Este polo concentra o maior aglomerado urbano do país- Juazeiro com de 214 mil habitantes e Petrolina com um pouco. Aqui vivem mais de 500 mil pessoas. O rio separa as duas cidades e os dois estados – Bahia e Pernambuco, e isso dificulta a comunicação, porque de um lado temos o DDD 74 e do outro o 87, e isso vira uma confusão.
A maldição das comunidades
Valério da Rocha é um descendente da comunidade de Areia Grande, no município de Casa Nova, a 120 km de Juazeiro. Ali vivem 360 famílias numa área de dunas e caatinga desde 1860, quando seu tataravô veio do Ceará como vaqueiro. A colonização do semiárido foi realizada pelas patas dos bois e conduzida por vaqueiros, que depois acabaram casando e ficando pelo caminho, criando centenas de comunidades do sertão. Eles chegavam até ao Piauí, depois de atravessar o São Francisco e entrar em Pernambuco. Formavam o que hoje é reconhecido como COMUNIDADES TRADICIONAIS de FUNDO DE PASTO. Uma forma de convivência que os agricultores familiares praticavam na Grã-Bretanha no século XIX. Trata-se de uma área coletiva para criação de animais e outra de vegetação para extrair frutos, fibras e mel. Na Bahia existem 400 associações cadastradas destas comunidades.
O coordenador do Instituto Regional da Pequena Agropecuária Apropriada (IRPAA), José Moacir dos Santos, explica que na verdade eles calculam que existam em torno de 1 mil comunidades tradicionais praticando o Fundo de Pasto. São 50 mil pessoas envolvidas nesta atividade. Entretanto, desde a década de 1980 empresários locais tentaram se apropriar das terras – uma área de 27 mil hectares.
Um caso ficou conhecido como o escândalo da Mandioca, porque os tais empresários sulistas da empresa Camaragibe, cujo projeto maior era produzir álcool usando a mandioca como matéria-prima. Recentemente os ataques retornaram.
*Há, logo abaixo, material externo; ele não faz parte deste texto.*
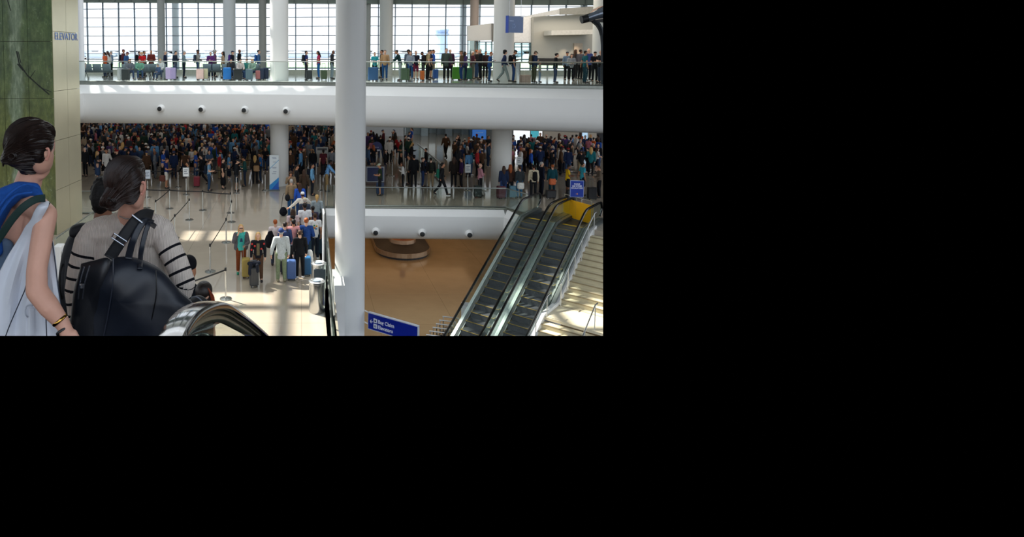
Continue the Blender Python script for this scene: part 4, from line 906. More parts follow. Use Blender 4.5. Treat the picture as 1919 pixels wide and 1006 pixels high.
# framed notices / screens in mid hall
q = P(709, 358, 0); t = thing('display_board', 'navy screen on a dark cabinet behind the green-shirted man', 'display', (q.x, q.y + 1.6, 0)); MB().box(-.6, .6, -.1, .1, 0, 1.15).build('cabinet', mat('#4a3a33', .6), t); MB().box(-.52, .52, -.12, -.1, .2, 1.1).build('frame', mat('#9aa0a4', .4), t); MB().box(-.47, .47, -.13, -.12, .25, 1.05).build('screen', mat('#15204a', .3), t)
MB().box(-.12, .1, -.134, -.13, .6, .63).build('printed_lines', mat('#8090b8', .5), t)
q = P(706, 315, 0); t = thing('round_sign', 'round blue sign on a pole near the central column', 'sign', (q.x, q.y, 0)); MB().tube([(-.3, 0, 0), (-.3, 0, 1.1)], .03, 6).build('pole', STEEL, t)
MB().lathe([(.33, -.02), (.33, .02)], (0, 0, 1.45), 28, M=Matrix.Rotation(pi / 2, 4, 'X')).build('disc', mat('#1b2a66', .4), t); MB().box(-.2, .2, -.03, -.02, 1.16, 1.26).build('white_band', mat('#cfd6e6', .5), t)
MB().lathe([(.08, -.028), (.08, -.022)], (0, 0, 1.55), 16, M=Matrix.Rotation(pi / 2, 4, 'X')).build('emblem', mat('#6b7dbe', .5), t)
for k in range(5): MB().box(-.13 + k * .055, -.095 + k * .055, -.03, -.022, 1.38, 1.42).build('letter', mat('#aab4da', .5), t)
q = P(604, 330, 0); t = thing('notice_board', 'grey notice board on posts among the near queue', 'sign', (q.x, q.y + .5, 0)); MB().box(-.38, .38, -.03, .03, .75, 1.75).build('board', mat('#a9aaa4', .6), t); MB().box(-.3, .3, -.036, -.03, 1.55, 1.68).build('print', mat('#4a4c50', .6), t)
for s in (-.36, .36): MB().tube([(s, 0, 0), (s, 0, .8)], .03, 6).build('post', mat('#e3e5e6', .4), t)
# diagonal railing in the far hall, screen, self-glowing panels and ticket machines
a_, b_ = P(783, 300, 0), P(828, 345, 0)
balustrade([a_, b_], 1.15, 'pale diagonal railing with bright handrail in the far hall', 0, 1.0, True, .05)
t = thing('video_wall', 'blue screen hanging in the far hall left of the right-hand column', 'screen', (F(898, 252, 55).x, 55, F(898, 262, 55).z)); MB().box(-.65, .65, 0, .1, 0, .95).build('casing', mat('#1d3c66', .5), t); MB().box(-.6, .6, -.01, 0, .05, .9).build('screen', mat('#2a5b9e', .4, 0, .1, 2, emit=.5), t)
text('Departures', .2, Matrix.Translation((-.5, -.02, .6)) @ Tm, mat('#9fb6d8', .5), t) if 0 else MB().box(-.35, .35, -.016, -.01, .62, .68).build('text_line', mat('#8fb0dc', .5), t)
t = thing('glow_panel', 'teal panel with added glow at the far hall beyond the right crowd', 'screen', (F(1002, 252, 52).x, 52, 0)); MB().box(-.35, .35, 0, .1, .0, 3.6).build('casing', mat('#2c5a66', .5), t); MB().box(-.32, .32, -.02, 0, .2, 3.5).build('screen', mat('#3f9aa8', .4, emit=.5), t)  # glow put into the panel face, no lamp inside
t = thing('glow_panel', 'pale blue lit glass panel at the far right of the hall', 'screen', (F(1096, 255, 51).x, 51, 0)); MB().box(-.25, .25, 0, .1, .0, 3.6).build('casing', mat('#5a6a7a', .5), t); MB().box(-.22, .22, -.02, 0, .2, 3.5).build('screen', mat('#a9c6dc', .4, emit=.6), t)  # emissive face standing in for light coming through glass
rr = random.Random(5)
for k in range(9):
    x = 765 + k * 15; Dd = 60 - (k % 3); q = F(x, 250, Dd); t = thing('check_in_counter', 'glazed check-in desk, %s along the far hall' % ['first from the left', 'second from the left', 'third from the left', 'fourth from the left', 'fifth from the left', 'fifth from the right', 'third from the right', 'second from the right', 'first from the right'][k], 'desk', (q.x, Dd, 0))
    MB().box(-.3, .3, -.2, .2, 0, 1.05).build('desk', mat(rr.choice(['#7d8b92', '#3a5a78', '#9fb0b6']), .4), t); MB().box(-.3, .3, -.02, .02, 1.05, 2.4).build('screen_glass', mat(rr.choice(['#a9c2cc', '#5b7f96', '#c6d4d8']), .3, emit=.25), t); MB().box(-.32, .32, -.05, .05, 2.4, 2.46).build('top_bar', STEEL, t)  # glass given a faint glow of its own colour, no lamp
for i, (x, w) in enumerate([(206, 26), (240, 12), (335, 22), (395, 50), (447, 12)]):
    q = F(x, 243, 62.8); t = thing('glow_panel', 'bright panel on the far wall above the left crowd, number %s from the left' % ['one', 'two', 'three', 'four', 'five'][i], 'screen', (q.x, 63.85, .0)); MB().box(-w / 38, w / 38, 0, .1, 0, 3.6).build('casing', mat('#9aa8b2', .5), t); MB().box(-w / 40, w / 40, -.02, 0, .06, 3.5).build('face', mat('#dfe8ee', .4, emit=.5), t)  # white wall panels brightened by a glow added to their faces
# ---- upper concourse: kiosk building right
KY = 40.0
def KF(x, y, D=KY): q = F(x, y, D); return q
kb = bpy.data.objects.new('wall_kiosk', None); C.objects.link(kb); kb['kind'] = 'structure'; kb['label'] = 'white checkpoint enclosure with sloping parapet on the upper concourse'
def kquad(pts, D, m, name, th=.15): MB().slab([tuple(KF(x, y, D)) for x, y in pts], (0, th, 0)).build(name, m, kb)
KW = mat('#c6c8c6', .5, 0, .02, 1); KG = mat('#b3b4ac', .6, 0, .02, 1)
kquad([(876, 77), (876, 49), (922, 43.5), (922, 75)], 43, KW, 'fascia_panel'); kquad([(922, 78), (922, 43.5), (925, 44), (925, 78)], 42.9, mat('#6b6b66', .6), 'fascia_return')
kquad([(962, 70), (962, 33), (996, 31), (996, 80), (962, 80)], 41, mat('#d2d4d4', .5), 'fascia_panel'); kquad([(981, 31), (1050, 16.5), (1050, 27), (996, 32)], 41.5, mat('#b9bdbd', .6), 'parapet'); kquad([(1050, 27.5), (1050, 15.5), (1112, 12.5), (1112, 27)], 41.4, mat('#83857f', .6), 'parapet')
kquad([(996, 122), (996, 31), (1112, 26), (1112, 124)], 42, KG, 'main_panel'); kquad([(996, 122), (996, 109), (1112, 110), (1112, 124)], 41.85, mat('#232323', .6), 'dark_base')
kquad([(996, 122), (996, 33), (1000, 33), (1000, 122)], 40.9, mat('#90928c', .6), 'corner_trim')
q0, q1 = KF(1029, 59, 41), KF(1112, 56, 41)
MB().slab([(q0.x, 40.6, q0.z - .25), (q1.x, 39.9, q1.z - .3), (q1.x, 41.9, q1.z - .3), (q0.x, 41.9, q0.z - .25)], (0, 0, .3)).build('canopy_ledge', mat('#c9cac4', .5), kb)
kquad([(1076, 110), (1076, 81), (1092, 81), (1092, 110)], 41.9, mat('#c4b6a2', .5), 'door_leaf'); 
for x in (1063, 1084):
    q = KF(x, 70, 41.5); d_ = bpy.data.lights.new('downlight', 'SPOT'); d_.energy = 55; d_.spot_size = 1.1; d_.color = (1, .75, .55); o = bpy.data.objects.new('downlight', d_); C.objects.link(o); o.location = q; d_.shadow_soft_size = .1
gd = mat('#3d5258', .4, .4)
for x0, x1, y0, y1, D_ in [(876, 889, 76, 124, 43), (893, 911, 78, 124, 43), (911, 923, 78, 124, 43), (963, 977, 80, 118, 41), (979, 995, 80, 118, 41)]:
    kquad([(x0, y1), (x0, y0), (x1, y0), (x1, y1)], D_, glass((.8, .92, .9), .12), 'glass_door', .03)
for x0, y0, y1, D_ in [(877, 76, 124, 42.9), (892.5, 78, 124, 42.9), (911, 78, 124, 42.9), (922, 78, 124, 42.9), (978, 80, 118, 40.9), (993, 80, 118, 40.9), (964, 80, 118, 40.9)]: kquad([(x0 - .8, y1), (x0 - .8, y0), (x0 + .8, y0), (x0 + .8, y1)], D_, gd, 'door_post', .08)
for x0, x1, y, D_ in [(892, 923, 78.5, 42.9), (963, 995, 80.5, 40.9), (963, 995, 88, 40.9)]: kquad([(x0, y + .7), (x0, y - .7), (x1, y - .7), (x1, y + .7)], D_, gd, 'door_rail', .08)
# second bin upstairs
q = P(970, 150, UZ); t = thing('litter_bin', 'steel bin upstairs just right of the right-hand column', 'bin', (q.x, q.y + .3, UZ)); MB().lathe([(.24, 0), (.25, .95), (.25, 1.0)], seg=20).build('body', STEEL, t, True); MB().lathe([(.26, 1.0), (.24, 1.05)], seg=20).build('lid', mat('#d4d6d6', .4), t)
tag(MB().box(-.25, .25, -.2, .2, 0, .38, bev=.01).build('cardboard_box', mat('#b09a8c', .7)), 'tan cardboard box behind the rail right of the upstairs bin', 'box').location = P(984, 153.5, UZ)
# dark lamp-like canopy fixture at the top right
D_ = 31.8; lf = thing('lamp_fixture', 'dark curved steel fixture with a wooden hood at the upper right', 'lamp', (F(1130, 50, D_).x, D_, UZ)); b0 = Vector(lf.location)
def LF(x, y, dy=0): return F(x, y, D_ + dy) - b0
MB().tube([LF(1089.5, 37), LF(1101, 34.5)], .2, 14).build('lamp_head', mat('#1a1b1d', .5), lf, True)
MB().tube([LF(1101, 34), LF(1112, 30), LF(1135, 22)], [.16, .2, .3], 12).build('arm_casing', mat('#8d98a8', .3, .7), lf, True); MB().slab([LF(1098, 40), LF(1112, 38), LF(1140, 33), LF(1140, 42), LF(1112, 41)], (0, .25, 0)).build('lower_arm', mat('#16171a', .5), lf)
MB().tube([LF(1111, 39), LF(1120, 45), LF(1126, 55), LF(1128.5, 68), LF(1129, 85), LF(1129, 158)], [.11, .14, .13, .1, .08, .08], 8).build('curved_post', mat('#2c3136', .4, .4), lf, True)
MB().tube([LF(1097, 29), LF(1115, 23), LF(1140, 15)], .05, 6).build('top_rim', mat('#17181a', .5), lf); MB().slab([LF(1114, 23), LF(1121, 15.5), LF(1131, 11), LF(1145, 8), LF(1145, 20)], (0, .5, 0)).build('wooden_hood', mat('#8a5a3a', .5, 0, .2, 4), lf)
# ---- seats upstairs
_se = {}
def bench(x, y, n, label, rz=0):
    q = P(x, y, UZ); t = thing('bench_seating', label, 'seat', (q.x, q.y, UZ), rz)
    if not _se:
        g_ = MB(); g_.grid([[Vector((-.26 + .52 * i / 4, -.02 + .0 * i, .45 + z_)) + Vector((0, y_, 0)) for i in range(5)] for y_, z_ in ((-.25, .02), (-.1, -.02), (.05, -.01), (.16, .06), (.22, .22), (.28, .45))]); me = g_.mesh('seat_shell', mat('#6f7f88', .5, 0, .05, 8)); thicken(me, .04); _se['s'] = me
    for k in range(n): o = bpy.data.objects.new('seat_shell', _se['s']); C.objects.link(o); o.parent = t; o.location = ((k - (n - 1) / 2) * .58, 0, 0)
    MB().box(-n * .29, n * .29, -.03, .03, .38, .43).build('beam', DSTEEL, t)
    for s in (-1, 1): MB().tube([(s * n * .24, -.3, .02), (s * n * .24, -.12, .25), (s * n * .24, 0, .4), (s * n * .24, .12, .25), (s * n * .24, .3, .02)], .02, 6).build('leg', STEEL, t)
bench(184, 147.5, 3, 'row of grey airport seats at the left end of the upper concourse', pi); bench(256, 148, 3, 'grey seats under the first seated pair upstairs', pi); bench(296, 147, 2, 'grey seats left of the lilac suitcase', pi); bench(398, 147, 2, 'grey seats left of the bright blue suitcase', pi); bench(452, 148, 4, 'grey seats left of the balcony column', pi)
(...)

O agricultor José Campos Braga foi assassinado em 2009 na sua roça. Encontraram o corpo quatro dias depois.
O resultado das caravanas agroecológicas
O III Encontro Nacional de Agroecologia começou a ser construído em 2011, depois de um evento em Salvador, quando a Articulação Nacional de Agroecologia, que reúne centenas de organizações e redes associadas, resolveu abrir o debate do tema a vários outros grupos sociais organizados, como os técnicos e pesquisadores da saúde pública, da ABRASCO, do pessoal do Movimento Justiça Ambiental e do Fórum de Segurança Alimentar, entre outros. Além da ASABRASIL, que congrega 700 organizações em todo o semiárido brasileiro.
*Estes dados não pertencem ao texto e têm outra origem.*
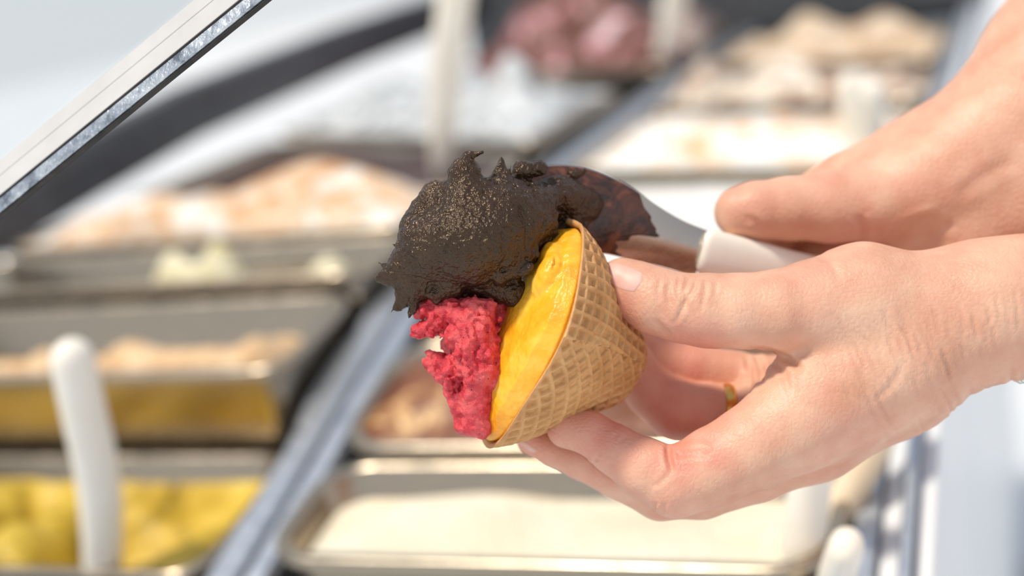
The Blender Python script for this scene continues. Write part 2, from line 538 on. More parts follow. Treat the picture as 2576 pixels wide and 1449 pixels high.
G['stracciatella'] = gelato('stracciatella_gelato', [(.32, s2l(96, 88, 86)), (.44, s2l(176, 180, 182)), (.58, s2l(222, 226, 228))], 20, dist=2)
G['berry'] = gelato('berry_chocolate_gelato', [(.36, s2l(78, 40, 27)), (.54, s2l(112, 64, 48)), (.61, s2l(208, 148, 158)), (.68, s2l(240, 222, 224))], 15, dist=.8)
G['vanilla'] = gelato('vanilla_gelato', [(.3, s2l(238, 224, 192)), (.7, s2l(246, 239, 222))], 12)
G['brownie'] = gelato('brownie_gelato', [(.42, s2l(112, 62, 36)), (.54, s2l(140, 88, 56)), (.60, s2l(232, 190, 130)), (.75, s2l(242, 212, 164))], 16, dist=.6)
G['milk'] = gelato('milk_gelato', [(.3, s2l(228, 226, 220)), (.7, s2l(240, 239, 235))], 12)
G['peach'] = gelato('peach_ripple_gelato', [(.34, s2l(236, 160, 96)), (.43, s2l(250, 222, 190)), (.5, s2l(250, 247, 241))], 16, dist=1.4)
G['mixed'] = gelato('praline_gelato', [(.34, s2l(96, 64, 48)), (.46, s2l(180, 146, 120)), (.55, s2l(232, 220, 202)), (.7, s2l(246, 242, 230))], 19, dist=1.2)
G['coffee'] = gelato('coffee_cream_gelato', [(.35, s2l(172, 134, 98)), (.5, s2l(210, 184, 152)), (.7, s2l(234, 220, 200))], 17)
G['mauve'] = gelato('mauve_gelato', [(.3, s2l(130, 110, 106)), (.7, s2l(176, 158, 152))], 15)

LU0, LU1, RU0, RU1 = -.915, -.476, -.428, -.102
t = Tub(LU0, LU1 - .007, .662, .805, -.346, -.322, .11, 'steel tub of mustard yellow gelato, nearest in the left column')
t.fill(G['pistachio'], 'mustard yellow gelato scraped into hollows in the nearest left tub', -.016, [(.44, .0, .14, .7, -.046), (.08, .1, .05, .8, -.045), (.64, .35, .2, .5, -.034), (.84, -.1, .10, .8, .012), (.25, -.5, .15, .4, .016), (-.1, -.1, .2, .7, .012), (-.6, .2, .4, .8, .01)], .011, .05, 3, .1)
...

Foram 13 caravanas catalogadas, com a participação de mais de 2.500 pessoas, de todas as regiões brasileiras. Um intercâmbio de agricultores e agricultoras, técnicos, pesquisadores e ativistas nunca antes realizado no Brasil. Uma forma inédita de buscar conhecimento, praticar o intercâmbio e organizar as pessoas em torno de uma causa comum. E mais: as caravanas percorreram rotas pelos grotões do país, registraram os problemas de terras, os conflitos com o agronegócio, a contaminações de agrotóxicos, a invasão da mineração e das carvoarias. Mas também mostrou aos produtores familiares as várias formas de produzir, armazenar, comercializar e se articular.
Tudo isso e mais muita música, teatro, debates, oficinas de todos os tipos acontecerá até a próxima segunda-feira, dia 19. É uma celebração da gente do campo que vive na terra, defende seus territórios, sua cultura e sua história.
Principalmente a gente do semiárido brasileiro, que tem uma forma de convivência invejável. Ontem sai cedo, para fugir do calor acima dos 30º, para visitar a feira livre de Juazeiro, um espaço físico onde se vende de tudo. A feira tradicional acontece neste sábado no mesmo espaço. Encontrei galinha ou galo vivo (ou já limpo), por R$35,00, feijão de corda por R$4,00 o maço, a dúzia de ovos caipiras por R$7,00. Se precisar fazer um transporte, ao invés de táxi, uma carroça aberta, puxada por um jegue, por R$20,00, dependendo da distância. Ao lado da feira está acontecendo a Rota da Integração da Agricultura Familiar da Bahia, promovida pelo governo do estado e pela União das Cooperativas da Agricultura Familiar e da Economia Solidária. Esqueci do preço da carne de bode: R$15,00 o quilo, mesmo preço da carne de sol.
Uma nota triste para encerrar: no último dia 6 de maio, dois trabalhadores sem-terra, da Chapada do Apodi foram assassinados quando voltavam para casa, depois de participar de um ato no acampamento Edivaldo Pinto, na cidade de Apodi.